--- Begin Materials provided ---

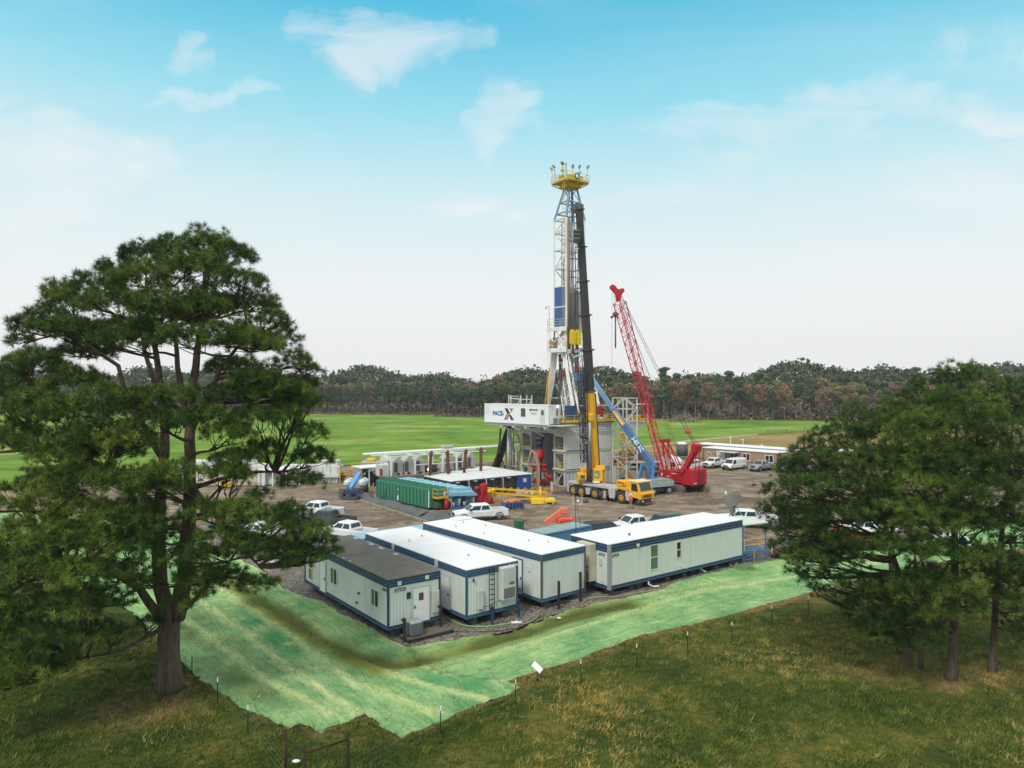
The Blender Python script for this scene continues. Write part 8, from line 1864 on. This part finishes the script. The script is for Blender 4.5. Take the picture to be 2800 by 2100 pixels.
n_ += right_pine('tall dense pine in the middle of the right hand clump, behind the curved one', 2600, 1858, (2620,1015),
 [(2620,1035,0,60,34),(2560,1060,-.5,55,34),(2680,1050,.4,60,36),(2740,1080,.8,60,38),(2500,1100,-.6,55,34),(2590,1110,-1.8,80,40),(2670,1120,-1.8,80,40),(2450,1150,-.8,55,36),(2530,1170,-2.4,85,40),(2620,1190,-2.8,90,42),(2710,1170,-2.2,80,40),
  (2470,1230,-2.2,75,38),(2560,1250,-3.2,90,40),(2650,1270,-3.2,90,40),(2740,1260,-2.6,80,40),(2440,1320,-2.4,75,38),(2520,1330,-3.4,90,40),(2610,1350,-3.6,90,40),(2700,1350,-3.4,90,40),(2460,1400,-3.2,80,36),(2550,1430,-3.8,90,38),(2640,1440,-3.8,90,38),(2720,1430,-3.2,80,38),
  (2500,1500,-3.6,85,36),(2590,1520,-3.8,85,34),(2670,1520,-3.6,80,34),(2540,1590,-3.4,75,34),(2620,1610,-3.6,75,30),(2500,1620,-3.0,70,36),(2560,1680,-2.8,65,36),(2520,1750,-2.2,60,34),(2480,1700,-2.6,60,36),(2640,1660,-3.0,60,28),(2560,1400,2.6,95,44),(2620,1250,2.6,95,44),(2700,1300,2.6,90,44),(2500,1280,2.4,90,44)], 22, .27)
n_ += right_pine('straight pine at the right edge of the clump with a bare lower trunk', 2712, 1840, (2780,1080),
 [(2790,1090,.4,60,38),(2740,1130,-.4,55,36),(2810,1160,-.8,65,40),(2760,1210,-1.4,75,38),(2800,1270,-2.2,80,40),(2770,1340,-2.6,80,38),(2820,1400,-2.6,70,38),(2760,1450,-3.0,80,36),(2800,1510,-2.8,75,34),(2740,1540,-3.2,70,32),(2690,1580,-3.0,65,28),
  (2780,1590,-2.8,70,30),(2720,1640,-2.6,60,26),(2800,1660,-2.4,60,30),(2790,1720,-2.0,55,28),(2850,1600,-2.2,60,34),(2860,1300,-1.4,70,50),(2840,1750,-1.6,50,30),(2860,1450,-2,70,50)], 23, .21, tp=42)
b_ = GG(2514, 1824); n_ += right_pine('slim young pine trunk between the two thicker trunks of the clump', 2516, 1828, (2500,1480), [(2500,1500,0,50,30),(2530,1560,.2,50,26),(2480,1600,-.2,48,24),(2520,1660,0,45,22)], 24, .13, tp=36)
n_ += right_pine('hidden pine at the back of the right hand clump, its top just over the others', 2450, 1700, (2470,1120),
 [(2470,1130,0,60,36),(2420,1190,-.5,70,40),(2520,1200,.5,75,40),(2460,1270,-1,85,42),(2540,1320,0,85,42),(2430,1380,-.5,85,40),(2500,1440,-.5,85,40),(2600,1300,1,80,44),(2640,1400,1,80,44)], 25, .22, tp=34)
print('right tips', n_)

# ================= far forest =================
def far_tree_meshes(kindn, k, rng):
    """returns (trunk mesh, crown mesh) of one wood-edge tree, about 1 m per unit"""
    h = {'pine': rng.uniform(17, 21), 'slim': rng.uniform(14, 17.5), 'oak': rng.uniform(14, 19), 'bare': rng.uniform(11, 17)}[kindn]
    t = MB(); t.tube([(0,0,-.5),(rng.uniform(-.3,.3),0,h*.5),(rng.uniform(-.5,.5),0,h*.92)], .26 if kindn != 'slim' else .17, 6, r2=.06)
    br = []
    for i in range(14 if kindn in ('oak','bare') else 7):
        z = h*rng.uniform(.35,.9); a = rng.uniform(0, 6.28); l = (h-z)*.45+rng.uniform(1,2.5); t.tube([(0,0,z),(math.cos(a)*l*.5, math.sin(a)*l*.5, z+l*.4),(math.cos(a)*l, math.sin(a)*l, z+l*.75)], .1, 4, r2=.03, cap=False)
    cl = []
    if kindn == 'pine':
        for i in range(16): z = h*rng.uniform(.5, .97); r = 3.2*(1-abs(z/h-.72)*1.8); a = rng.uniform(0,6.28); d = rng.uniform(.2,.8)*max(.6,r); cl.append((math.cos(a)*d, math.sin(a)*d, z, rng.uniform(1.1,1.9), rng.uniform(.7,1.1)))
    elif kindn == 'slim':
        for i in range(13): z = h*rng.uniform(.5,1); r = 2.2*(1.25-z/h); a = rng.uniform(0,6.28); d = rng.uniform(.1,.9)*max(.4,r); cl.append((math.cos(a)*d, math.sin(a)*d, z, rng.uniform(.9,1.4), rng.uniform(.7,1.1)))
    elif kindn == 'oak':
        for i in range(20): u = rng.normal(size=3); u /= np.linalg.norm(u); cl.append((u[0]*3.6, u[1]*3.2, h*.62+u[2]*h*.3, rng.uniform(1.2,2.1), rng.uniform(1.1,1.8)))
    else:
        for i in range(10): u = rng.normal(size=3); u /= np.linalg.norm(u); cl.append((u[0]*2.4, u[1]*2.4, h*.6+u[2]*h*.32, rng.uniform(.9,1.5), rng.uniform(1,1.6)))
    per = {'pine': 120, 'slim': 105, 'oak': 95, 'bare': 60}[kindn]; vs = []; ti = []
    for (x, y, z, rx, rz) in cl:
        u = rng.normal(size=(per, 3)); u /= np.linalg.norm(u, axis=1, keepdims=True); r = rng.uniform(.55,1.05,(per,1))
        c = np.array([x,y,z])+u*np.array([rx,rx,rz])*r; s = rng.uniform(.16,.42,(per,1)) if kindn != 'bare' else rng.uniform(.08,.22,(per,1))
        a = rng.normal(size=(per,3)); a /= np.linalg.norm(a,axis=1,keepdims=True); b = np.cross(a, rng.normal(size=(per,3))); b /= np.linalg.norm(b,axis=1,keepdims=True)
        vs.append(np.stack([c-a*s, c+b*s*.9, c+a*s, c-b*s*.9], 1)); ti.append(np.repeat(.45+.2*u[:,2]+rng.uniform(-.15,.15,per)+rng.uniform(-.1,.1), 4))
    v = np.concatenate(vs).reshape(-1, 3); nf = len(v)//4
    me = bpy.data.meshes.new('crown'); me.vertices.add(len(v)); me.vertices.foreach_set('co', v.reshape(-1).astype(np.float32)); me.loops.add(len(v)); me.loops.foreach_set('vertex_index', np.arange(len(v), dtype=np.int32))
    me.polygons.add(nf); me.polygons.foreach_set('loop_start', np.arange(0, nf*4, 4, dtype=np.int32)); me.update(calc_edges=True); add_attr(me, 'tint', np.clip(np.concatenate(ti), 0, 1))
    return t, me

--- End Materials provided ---
--- Begin Materials provided ---

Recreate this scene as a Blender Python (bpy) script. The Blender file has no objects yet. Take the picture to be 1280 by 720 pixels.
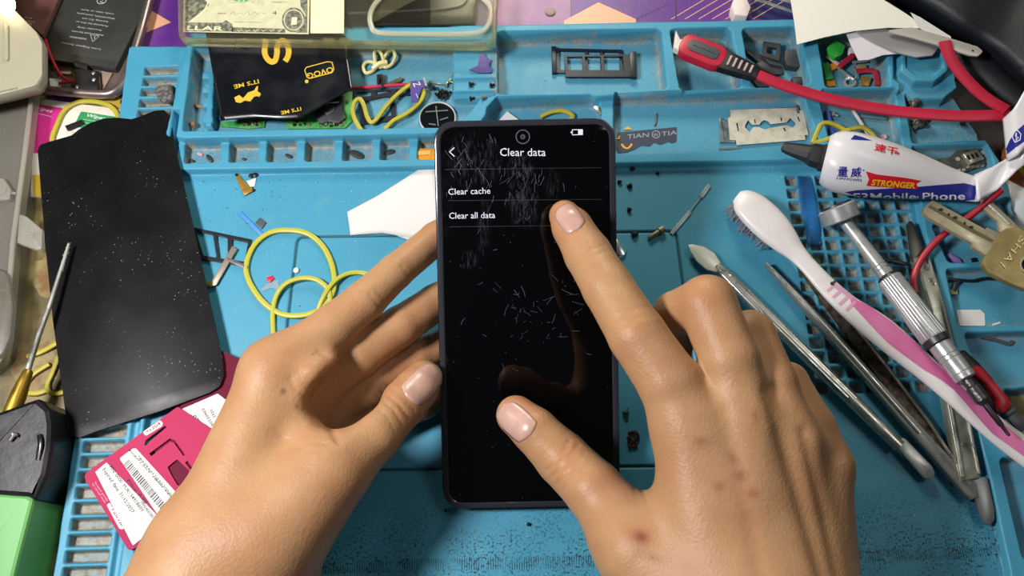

--- End Materials provided ---
--- Begin Materials provided ---

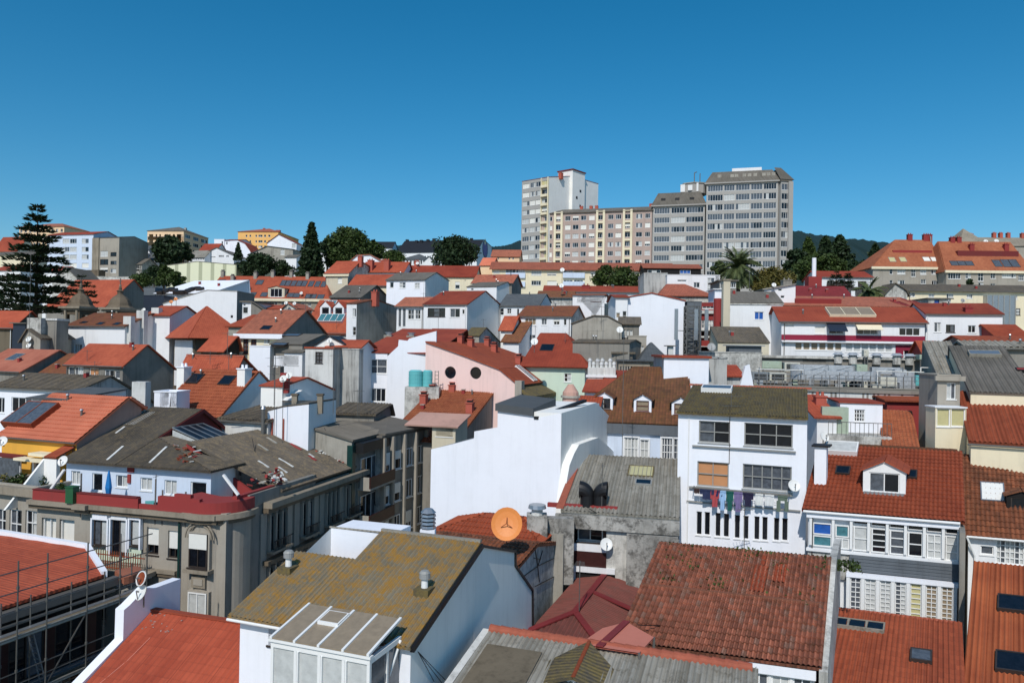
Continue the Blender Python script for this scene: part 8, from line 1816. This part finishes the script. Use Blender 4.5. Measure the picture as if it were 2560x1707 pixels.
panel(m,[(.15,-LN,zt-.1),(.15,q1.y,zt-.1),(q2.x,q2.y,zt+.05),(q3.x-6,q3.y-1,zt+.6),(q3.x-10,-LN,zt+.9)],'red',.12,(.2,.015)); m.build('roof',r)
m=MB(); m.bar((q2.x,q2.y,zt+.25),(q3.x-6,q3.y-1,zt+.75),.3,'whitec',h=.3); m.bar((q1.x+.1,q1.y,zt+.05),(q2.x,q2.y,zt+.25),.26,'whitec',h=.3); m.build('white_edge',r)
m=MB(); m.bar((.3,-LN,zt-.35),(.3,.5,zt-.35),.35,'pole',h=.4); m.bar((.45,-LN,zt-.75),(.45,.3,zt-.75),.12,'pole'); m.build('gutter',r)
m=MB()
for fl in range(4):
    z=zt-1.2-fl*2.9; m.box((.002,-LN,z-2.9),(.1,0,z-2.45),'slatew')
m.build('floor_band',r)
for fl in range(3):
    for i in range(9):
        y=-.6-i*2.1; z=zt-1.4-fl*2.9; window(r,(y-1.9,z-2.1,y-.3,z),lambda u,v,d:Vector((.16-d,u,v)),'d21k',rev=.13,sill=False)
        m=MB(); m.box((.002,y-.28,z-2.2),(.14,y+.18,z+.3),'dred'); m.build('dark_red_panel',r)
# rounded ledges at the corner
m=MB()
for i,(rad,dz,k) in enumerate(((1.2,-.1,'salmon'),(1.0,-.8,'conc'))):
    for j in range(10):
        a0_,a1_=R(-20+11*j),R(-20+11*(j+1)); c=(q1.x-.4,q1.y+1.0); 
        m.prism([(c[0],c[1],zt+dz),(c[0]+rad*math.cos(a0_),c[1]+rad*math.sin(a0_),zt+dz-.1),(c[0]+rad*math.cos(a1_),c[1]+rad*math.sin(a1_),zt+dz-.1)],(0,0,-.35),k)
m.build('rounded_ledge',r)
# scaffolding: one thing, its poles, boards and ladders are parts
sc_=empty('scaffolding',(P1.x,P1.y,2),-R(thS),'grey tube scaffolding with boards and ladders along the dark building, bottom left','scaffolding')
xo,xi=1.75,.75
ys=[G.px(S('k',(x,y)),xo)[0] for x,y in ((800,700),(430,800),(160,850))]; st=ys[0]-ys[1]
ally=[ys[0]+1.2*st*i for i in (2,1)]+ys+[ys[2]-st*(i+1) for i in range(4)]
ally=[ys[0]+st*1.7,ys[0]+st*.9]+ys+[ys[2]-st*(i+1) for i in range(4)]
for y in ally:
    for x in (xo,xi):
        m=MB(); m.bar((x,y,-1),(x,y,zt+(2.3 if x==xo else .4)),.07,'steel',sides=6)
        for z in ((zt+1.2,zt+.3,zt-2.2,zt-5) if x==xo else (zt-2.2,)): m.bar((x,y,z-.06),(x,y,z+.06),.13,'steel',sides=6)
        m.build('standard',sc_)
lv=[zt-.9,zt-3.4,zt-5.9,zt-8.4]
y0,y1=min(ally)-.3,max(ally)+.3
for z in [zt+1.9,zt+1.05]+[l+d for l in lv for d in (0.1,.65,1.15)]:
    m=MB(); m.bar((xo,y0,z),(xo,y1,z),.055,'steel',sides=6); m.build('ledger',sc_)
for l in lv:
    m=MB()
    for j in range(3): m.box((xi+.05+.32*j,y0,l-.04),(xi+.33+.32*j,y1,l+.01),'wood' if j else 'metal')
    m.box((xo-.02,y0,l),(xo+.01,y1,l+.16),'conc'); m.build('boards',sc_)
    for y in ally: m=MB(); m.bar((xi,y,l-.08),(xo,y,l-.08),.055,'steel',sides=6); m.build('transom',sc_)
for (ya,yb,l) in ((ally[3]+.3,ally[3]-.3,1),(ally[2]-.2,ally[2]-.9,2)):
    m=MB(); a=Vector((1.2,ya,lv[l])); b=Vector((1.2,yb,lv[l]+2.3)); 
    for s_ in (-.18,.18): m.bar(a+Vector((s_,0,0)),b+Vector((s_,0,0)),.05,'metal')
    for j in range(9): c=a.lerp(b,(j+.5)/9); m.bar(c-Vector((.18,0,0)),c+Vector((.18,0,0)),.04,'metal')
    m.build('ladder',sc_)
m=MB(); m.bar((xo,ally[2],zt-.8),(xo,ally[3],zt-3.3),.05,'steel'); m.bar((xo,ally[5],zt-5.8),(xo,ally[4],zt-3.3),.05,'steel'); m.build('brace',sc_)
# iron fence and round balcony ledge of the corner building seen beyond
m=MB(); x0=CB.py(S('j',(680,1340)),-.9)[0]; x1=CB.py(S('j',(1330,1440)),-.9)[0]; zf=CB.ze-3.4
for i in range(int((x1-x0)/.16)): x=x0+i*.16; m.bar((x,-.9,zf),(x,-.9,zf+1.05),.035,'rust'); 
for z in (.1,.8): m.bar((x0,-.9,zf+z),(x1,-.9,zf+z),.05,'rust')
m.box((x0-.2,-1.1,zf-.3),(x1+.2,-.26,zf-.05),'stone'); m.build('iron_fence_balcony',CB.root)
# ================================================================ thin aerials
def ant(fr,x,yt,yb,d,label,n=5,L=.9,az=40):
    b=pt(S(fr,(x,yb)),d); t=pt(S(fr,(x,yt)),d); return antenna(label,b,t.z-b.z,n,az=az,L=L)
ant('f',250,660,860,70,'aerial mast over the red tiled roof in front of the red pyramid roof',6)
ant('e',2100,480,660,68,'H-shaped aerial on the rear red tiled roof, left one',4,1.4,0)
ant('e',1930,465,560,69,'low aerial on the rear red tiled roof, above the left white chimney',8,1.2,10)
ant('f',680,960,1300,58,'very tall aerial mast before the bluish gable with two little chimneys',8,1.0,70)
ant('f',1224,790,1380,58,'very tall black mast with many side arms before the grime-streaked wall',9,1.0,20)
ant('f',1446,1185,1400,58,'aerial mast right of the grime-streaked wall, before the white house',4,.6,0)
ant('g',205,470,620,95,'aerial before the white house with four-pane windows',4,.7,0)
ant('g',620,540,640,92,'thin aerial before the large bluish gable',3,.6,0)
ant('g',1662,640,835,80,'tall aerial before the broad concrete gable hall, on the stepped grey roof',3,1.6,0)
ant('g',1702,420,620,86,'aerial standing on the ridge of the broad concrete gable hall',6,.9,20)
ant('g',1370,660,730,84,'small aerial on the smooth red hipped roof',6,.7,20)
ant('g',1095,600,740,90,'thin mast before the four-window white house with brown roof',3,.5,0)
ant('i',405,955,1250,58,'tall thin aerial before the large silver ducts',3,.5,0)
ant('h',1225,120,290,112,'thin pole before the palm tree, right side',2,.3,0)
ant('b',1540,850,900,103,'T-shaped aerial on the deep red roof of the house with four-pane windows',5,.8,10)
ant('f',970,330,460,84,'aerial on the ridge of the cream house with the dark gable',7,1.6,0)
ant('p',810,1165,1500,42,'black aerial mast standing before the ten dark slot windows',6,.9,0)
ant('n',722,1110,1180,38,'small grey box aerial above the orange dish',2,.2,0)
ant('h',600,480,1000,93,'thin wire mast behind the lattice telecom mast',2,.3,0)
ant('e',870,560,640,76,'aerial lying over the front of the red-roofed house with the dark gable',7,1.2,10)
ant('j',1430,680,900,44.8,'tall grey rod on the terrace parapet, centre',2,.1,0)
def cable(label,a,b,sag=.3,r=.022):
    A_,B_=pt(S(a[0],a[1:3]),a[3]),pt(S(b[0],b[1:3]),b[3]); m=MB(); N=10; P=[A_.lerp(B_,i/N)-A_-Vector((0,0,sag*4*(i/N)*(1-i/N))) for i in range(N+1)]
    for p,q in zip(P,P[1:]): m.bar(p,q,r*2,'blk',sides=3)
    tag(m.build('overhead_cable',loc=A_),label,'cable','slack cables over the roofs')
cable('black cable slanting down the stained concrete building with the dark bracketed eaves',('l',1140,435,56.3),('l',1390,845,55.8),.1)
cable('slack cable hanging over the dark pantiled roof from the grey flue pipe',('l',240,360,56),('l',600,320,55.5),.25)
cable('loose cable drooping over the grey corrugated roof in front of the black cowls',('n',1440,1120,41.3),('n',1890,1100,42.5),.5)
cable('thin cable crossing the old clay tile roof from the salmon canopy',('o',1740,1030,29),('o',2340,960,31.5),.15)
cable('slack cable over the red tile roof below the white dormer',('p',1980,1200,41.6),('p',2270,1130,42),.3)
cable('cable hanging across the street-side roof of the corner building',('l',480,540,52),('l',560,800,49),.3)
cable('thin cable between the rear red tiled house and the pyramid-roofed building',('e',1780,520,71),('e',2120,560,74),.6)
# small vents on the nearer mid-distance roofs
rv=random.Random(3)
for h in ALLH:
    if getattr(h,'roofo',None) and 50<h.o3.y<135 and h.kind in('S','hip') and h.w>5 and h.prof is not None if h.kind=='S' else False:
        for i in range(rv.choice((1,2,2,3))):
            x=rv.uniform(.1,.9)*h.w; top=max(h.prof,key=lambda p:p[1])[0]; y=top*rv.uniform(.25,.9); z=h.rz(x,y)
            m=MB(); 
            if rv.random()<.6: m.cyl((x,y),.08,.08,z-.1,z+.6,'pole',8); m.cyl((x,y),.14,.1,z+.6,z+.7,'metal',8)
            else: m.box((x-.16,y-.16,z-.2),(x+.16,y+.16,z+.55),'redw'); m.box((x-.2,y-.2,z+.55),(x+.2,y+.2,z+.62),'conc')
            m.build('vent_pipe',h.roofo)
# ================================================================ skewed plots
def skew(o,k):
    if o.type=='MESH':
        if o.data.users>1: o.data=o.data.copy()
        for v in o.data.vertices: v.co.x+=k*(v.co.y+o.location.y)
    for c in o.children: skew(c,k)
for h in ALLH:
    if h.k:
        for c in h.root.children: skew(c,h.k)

--- End Materials provided ---

▶ **Exercise**
Your task is to output exactly the lines from the one with "vs.append(np.stack([c-a*s, c+b*s*.9, c+a*s, c-b*s*.9], 1));" through the one with "return t, me", counting both ends.

▶ **Solution for this exercise**
        vs.append(np.stack([c-a*s, c+b*s*.9, c+a*s, c-b*s*.9], 1)); ti.append(np.repeat(.45+.2*u[:,2]+rng.uniform(-.15,.15,per)+rng.uniform(-.1,.1), 4))
    v = np.concatenate(vs).reshape(-1, 3); nf = len(v)//4
    me = bpy.data.meshes.new('crown'); me.vertices.add(len(v)); me.vertices.foreach_set('co', v.reshape(-1).astype(np.float32)); me.loops.add(len(v)); me.loops.foreach_set('vertex_index', np.arange(len(v), dtype=np.int32))
    me.polygons.add(nf); me.polygons.foreach_set('loop_start', np.arange(0, nf*4, 4, dtype=np.int32)); me.update(calc_edges=True); add_attr(me, 'tint', np.clip(np.concatenate(ti), 0, 1))
    return t, me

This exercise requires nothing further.